While the Chinese revisionists’ “reforms” will further the development of capitalism in China, they lead directly to increased impoverishment of the Chinese working class and peasantry. The attacks against the living standards of the Chinese people, combined with the already existing backwardness and poverty, will bring forward inevitable class conflicts and clashes. In 1979, China saw a wave of peasant protests, student demonstrations and actions by soldiers and contract laborers seeking work. In China’s cities, there is an increased presence of the army, and growing authority is being granted to public security forces.

Linked to these campaigns is an ideological campaign in China which has jokingly been called “The Great Leap Backwards.” An outright promotion of old religious beliefs is official policy. Associations for the study of religion have sprung up in Peking. A new Chinese-language bible was reprinted last year, the first since the cultural revolution, and Peking authorities are negotiating for the return of the Dali Lama to Tibet.

Chinese leaders have adopted the Malthusian bourgeois view that overpopulation causes poverty, and one-child families are now the rule in China. Couples who question forced birth control face serious threat, including denial of income and educational services.

On the cultural front, bourgeois ideas are spreading in great profusion. In a speech earlier this year, Deng Xiaoping said that the slogan “literature and art belong to politics” should be discontinued. The Sino-American alliance includes cultural and educational exchanges, and the imperialist way of life is being spread in China, bringing the ills of capitalist decadence. A fascination for U.S. trends and lifestyles has been apparent in China for some time.

Appropriately, the Chinese revisionists have launched a simultaneous official campaign against the public recognition of Marx, Engels, Lenin and Stalin, removing their portraits from public places.

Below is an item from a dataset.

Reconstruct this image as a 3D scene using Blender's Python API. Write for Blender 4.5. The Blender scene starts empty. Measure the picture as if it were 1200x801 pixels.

Militarization of the Economy

China’s modernization drive includes revamping the military. In 1979, China’s defense minister stated that Chinese army tactics, organization and leadership fail to meet the requirements of modern warfare. Thus the Four Modernizations include a plan for militarization of the Chinese economy. Today 40% of the nation’s budget is allocated to military spending. China has gone a buying spree of western military hardware. In 1978, agreements were signed with France to purchase telecommunications, nuclear science and space technology. That same year, the Chinese revisionists bought 600 anti-tank missiles from West Germany. In January, 1979, U.S. formal recognition of China opened the door for the sale of military equipment. Since then, the U.S. has sold China several categories of military hardware. This year the Chinese leaders have arranged for $600 million in military equipment, including nuclear technology from Brazil.

Warmongering Foreign Policy

China’s foreign policy is relatively straightforward: rely on U.S. imperialism and its allies for economic and military aid and political support; orchestrate a “united front” against the Soviet Union; forge alliances with the developing countries of Asia, Africa and Latin America primarily on the basis of bourgeois nationalism, and most important, fan the flames of world war.

China has chosen alliance with U.S. imperialism for pragmatic reasons. The U.S. is the most capable of providing China the all round assistance required to carry out its imperialist modernization program. China has created a front in opposition to the U.S.S.R., as it represents a military threat at this time. This has been achieved over more than a decade by spreading the illusion of U.S. inferiority to the Soviet Union. China seeks to create its own alliances, a “third world” bloc, befitting the global presence of a new superpower. And, China fans the flames of world war, pitting its two main rivals – the U.S. and the U.S.S.R. – against each other in a contest that will, the Chinese revisionists hope, leave imperialist China an unrivaled world contender.

The boldness, speed and relative ease with which the “new generation” of Chinese leaders has consolidated its control over the Chinese party and state and launched China on the road of a predatory, warmongering, social-imperialist “modernization”, reflect the reality of people’s China since 1949. That reality is that China, never consolidated a Marxist-Leninist party to lead the country, never consolidated the dictatorship of the proletariat, never expropriated the bourgeoisie and defeated it as a class, and never successfully embarked on the road of socialist construction.

Rather than relying on Marxism-Leninism, Mao Zedong and the Chinese leadership relied instead on the various eclectic and revisionist theories of “Mao Zedong Thought” which rejected the historical experience of Lenin and Stalin, concocting instead a “Chinese road to socialism” that borrowed revolutionary and counter-revolutionary ideas alike. Thus People’s China was set adrift, like a ship without a rudder, unable to chart the turbulent waters of revolutionary upheavals, unable to successfully advance after the victory over Japanese and foreign imperialism which liberated the country from colonial rule.

The consolidation of Chinese revisionism as a major counterrevolutionary trend, and the existence of China as a social-imperialist power, represent new and grave dangers to the peoples of the world. With the typical arrogance of a chauvinist superpower, China today engages in intrigues, foments armed conflicts and exacerbates the contradictions between its main rivals – the U.S. and the U.S.S.R. – not only prophesying, but promoting a new imperialist world war. The Chinese revisionists are willing to sacrifice the lives of untold hundreds of millions, to achieve their dream of unrivaled world power.

Lenin once wrote: “If we were really driving workers and peasants to war, that would be a crime. All our politics and propaganda, however, are directed toward putting an end to war and in no way toward driving nations to war. Experience has shown very clearly that the socialist revolution is the only way out of eternal warfare.”

There is no starker condemnation of the completely reactionary nature of Chinese revisionism.